John Petersen
On January 28th the DOE announced the closing of a $1.4 billion ATVM loan to Nissan North America, a unit of Nissan Motors (NSANY), for the purpose of retooling a factory in Smyrna, Tennessee to produce the Leaf, a zero emission electric car that will be released later this year. Nissan will use the loan proceeds to create “up to 1,300 American jobs” at a cost of about $1.3 million each and the 200,000 Leafs it hopes to produce and sell each year will “conserve up to 65.4 million gallons” of gas, a whopping 327 gallons per car per year. Secretary Chu said, “This is an investment in our clean energy future. It will bring the United States closer to reducing our dependence on foreign oil and help lower carbon pollution.” I don’t know whether to laugh or cry.
With due respect to Nissan and its PR team, no electric car can honestly claim zero emissions because unless they’re sold in a bundle with a wind turbine or solar panel, the best any electric car can do is take distributed CO2 emissions from the roads and centralize them in a coal or gas fired power plant. Even under the most optimistic of renewable energy scenarios, American EVs will be plugging into a lump of coal for decades. I’m the first to point out that the Leaf will be responsible for a little less than half the CO2 a comparably sized car with an internal combustion engine would produce, but calling the Leaf ‘zero emission’ has all the intellectual integrity of a no-peeing section in the public swimming pool.
Nissan’s alliance with France’s Renault (RNSDF.PK) makes it a major player in the global automotive industry with combined sales of roughly 6 million vehicles in 2009. While Nissan and Renault both make marketable products, neither company has a sterling reputation as an automotive trendsetter, particularly when it comes to electric drive technologies. Nissan was fighting for survival while Toyota (TM) was developing its highly successful Hybrid Synergy Drive. As a result, the best Nissan could do was license the synergy drive from Toyota for use in the Altima. As recently as 2006, Renault was snubbing HEV technology in favor of fuel-efficient diesel engines. Now it seems that they’ve both found religion and want to leap-frog a decade of real-world electric drive experience by introducing an audacious, expensive and unproven electric car that will be underwritten by taxpayers and sold to customers (a/k/a lab-rats) as part of the grandest science fair project in history.
The best part is, Nissan wins no matter what happens. If the Leaf is a successful product, Nissan will have a taken a clear lead in the field with taxpayer money. If the Leaf is a failure, Nissan will be able to look regulators and EV advocates in the eye and say, “we spent billions to throw your stupid EV party and nobody came.” No wonder Nissan CEO Carlos Ghosn is happy.
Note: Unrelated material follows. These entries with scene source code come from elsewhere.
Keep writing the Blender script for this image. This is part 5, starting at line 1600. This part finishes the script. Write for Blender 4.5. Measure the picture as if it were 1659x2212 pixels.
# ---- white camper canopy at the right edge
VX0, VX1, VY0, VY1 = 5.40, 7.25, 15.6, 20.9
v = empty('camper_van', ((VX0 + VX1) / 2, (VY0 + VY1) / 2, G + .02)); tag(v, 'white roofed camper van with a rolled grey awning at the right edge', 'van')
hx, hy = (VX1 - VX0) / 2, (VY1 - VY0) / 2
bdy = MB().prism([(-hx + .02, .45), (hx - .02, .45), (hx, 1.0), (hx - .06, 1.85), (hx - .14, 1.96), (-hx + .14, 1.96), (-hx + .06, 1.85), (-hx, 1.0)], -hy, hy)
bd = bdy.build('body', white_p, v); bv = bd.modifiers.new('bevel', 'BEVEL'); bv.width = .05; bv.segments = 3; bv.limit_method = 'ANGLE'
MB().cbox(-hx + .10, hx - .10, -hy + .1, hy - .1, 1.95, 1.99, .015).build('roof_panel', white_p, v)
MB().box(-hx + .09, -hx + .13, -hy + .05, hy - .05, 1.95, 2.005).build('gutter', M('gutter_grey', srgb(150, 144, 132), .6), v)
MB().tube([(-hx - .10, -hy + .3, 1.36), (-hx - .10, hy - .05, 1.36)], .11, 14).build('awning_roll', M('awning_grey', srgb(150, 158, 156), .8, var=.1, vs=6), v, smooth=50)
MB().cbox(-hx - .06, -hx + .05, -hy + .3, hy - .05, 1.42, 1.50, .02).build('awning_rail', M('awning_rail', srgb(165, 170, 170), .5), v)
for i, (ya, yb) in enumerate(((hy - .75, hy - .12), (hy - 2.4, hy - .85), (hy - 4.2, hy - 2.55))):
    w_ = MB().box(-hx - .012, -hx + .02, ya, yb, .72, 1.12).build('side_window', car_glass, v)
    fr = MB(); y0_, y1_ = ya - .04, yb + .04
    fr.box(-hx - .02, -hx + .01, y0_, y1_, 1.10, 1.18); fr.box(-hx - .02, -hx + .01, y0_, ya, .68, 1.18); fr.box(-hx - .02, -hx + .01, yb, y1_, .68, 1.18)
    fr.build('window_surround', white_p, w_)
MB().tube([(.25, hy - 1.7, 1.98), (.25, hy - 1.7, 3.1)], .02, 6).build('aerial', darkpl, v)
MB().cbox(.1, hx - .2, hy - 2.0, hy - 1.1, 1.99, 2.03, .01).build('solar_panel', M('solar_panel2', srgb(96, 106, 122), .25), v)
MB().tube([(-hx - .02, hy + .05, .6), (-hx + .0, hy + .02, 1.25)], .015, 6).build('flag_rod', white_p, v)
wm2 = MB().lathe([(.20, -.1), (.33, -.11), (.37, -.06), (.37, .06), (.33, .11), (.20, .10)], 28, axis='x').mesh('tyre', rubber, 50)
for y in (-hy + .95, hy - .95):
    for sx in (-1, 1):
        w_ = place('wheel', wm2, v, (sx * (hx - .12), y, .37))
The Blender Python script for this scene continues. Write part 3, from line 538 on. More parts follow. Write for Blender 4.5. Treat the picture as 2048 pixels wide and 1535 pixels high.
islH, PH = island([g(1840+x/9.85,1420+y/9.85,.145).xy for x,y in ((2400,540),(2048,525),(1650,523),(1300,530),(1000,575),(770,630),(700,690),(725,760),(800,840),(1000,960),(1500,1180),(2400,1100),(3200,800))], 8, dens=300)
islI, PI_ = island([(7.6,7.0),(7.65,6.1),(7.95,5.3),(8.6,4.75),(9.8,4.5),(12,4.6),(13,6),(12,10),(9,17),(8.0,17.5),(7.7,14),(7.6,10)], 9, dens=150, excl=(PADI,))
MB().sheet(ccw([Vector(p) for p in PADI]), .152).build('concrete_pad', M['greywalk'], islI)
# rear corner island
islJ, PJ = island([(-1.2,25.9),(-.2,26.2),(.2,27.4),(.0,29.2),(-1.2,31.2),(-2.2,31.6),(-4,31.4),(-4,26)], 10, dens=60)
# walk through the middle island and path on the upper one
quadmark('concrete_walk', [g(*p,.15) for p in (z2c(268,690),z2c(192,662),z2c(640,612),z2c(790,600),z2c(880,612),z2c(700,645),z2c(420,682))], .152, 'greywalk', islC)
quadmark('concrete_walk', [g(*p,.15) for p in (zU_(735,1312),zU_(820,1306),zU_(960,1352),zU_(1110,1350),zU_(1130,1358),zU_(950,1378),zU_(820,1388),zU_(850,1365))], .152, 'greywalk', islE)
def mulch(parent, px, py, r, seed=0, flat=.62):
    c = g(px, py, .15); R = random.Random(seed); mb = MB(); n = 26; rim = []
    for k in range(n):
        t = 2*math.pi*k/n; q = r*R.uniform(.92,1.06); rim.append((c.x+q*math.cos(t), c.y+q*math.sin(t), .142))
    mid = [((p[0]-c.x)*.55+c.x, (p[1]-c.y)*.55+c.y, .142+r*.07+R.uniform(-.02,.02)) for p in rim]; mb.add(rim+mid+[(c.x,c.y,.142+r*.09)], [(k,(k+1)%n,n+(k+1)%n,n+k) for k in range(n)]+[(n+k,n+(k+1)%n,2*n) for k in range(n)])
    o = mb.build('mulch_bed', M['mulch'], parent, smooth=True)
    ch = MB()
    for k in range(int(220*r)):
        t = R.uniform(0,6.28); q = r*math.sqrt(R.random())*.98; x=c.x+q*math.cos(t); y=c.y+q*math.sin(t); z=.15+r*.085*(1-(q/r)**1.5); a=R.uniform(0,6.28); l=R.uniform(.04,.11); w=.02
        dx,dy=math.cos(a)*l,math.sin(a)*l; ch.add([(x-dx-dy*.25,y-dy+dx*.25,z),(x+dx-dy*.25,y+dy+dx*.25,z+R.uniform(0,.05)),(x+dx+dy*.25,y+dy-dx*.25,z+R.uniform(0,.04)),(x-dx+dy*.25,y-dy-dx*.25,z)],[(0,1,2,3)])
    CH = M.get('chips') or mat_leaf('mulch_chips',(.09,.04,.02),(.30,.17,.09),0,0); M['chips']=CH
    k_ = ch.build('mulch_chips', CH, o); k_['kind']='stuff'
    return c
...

Heck, even P.T. Barnum and W.C. Fields would have been proud.
To date Nissan’s pricing plans for the Leaf have been cloaked in mystery, resulting in a plethora of conflicting press reports. Most seem to agree that Nissan will copy the ‘batteries not included’ section from Mattel’s (MAT) business plan and lease the batteries to consumers under a separate contract. This strategy has the dual benefit of concealing the true cost of the Leaf while deflecting customer backlash from battery pack failures or service life issues.
I hate going back to unpleasant realities, but the Smyrna plant will need roughly 4.8 million kWh of lithium-ion batteries per year to build 200,000 Leafs. If Nissan-Renault had taken the time and spent the money to develop a competitive HEV technology of their own, those same batteries would be enough to upgrade more than half of their global auto production to HEVs and save 500 million gallons of gasoline per year in the process.
Last October a White House advisor called it ‘calculator abuse‘ when ABC News had the temerity to suggest that stimulus jobs cost taxpayers an average of $160,000 each. I would love to hear a cogent explanation of how it makes sense to:
- Put taxpayers on the hook to the tune of $1 million for each new job created in Smyrna;
- Save 64.5 million gallons of gas with a small fleet of Leafs instead of saving 500 million gallons of gas by upgrading half of Nissan-Renault’s global production to HEVs; and
- Reduce total CO2 emissions by 335,000 tons with a small fleet of Leafs instead of reducing CO2 emissions by 5 million tons with a larger and more affordable fleet of HEVs.
As things presently stand, I have to wonder whether the inmates aren’t running the asylum.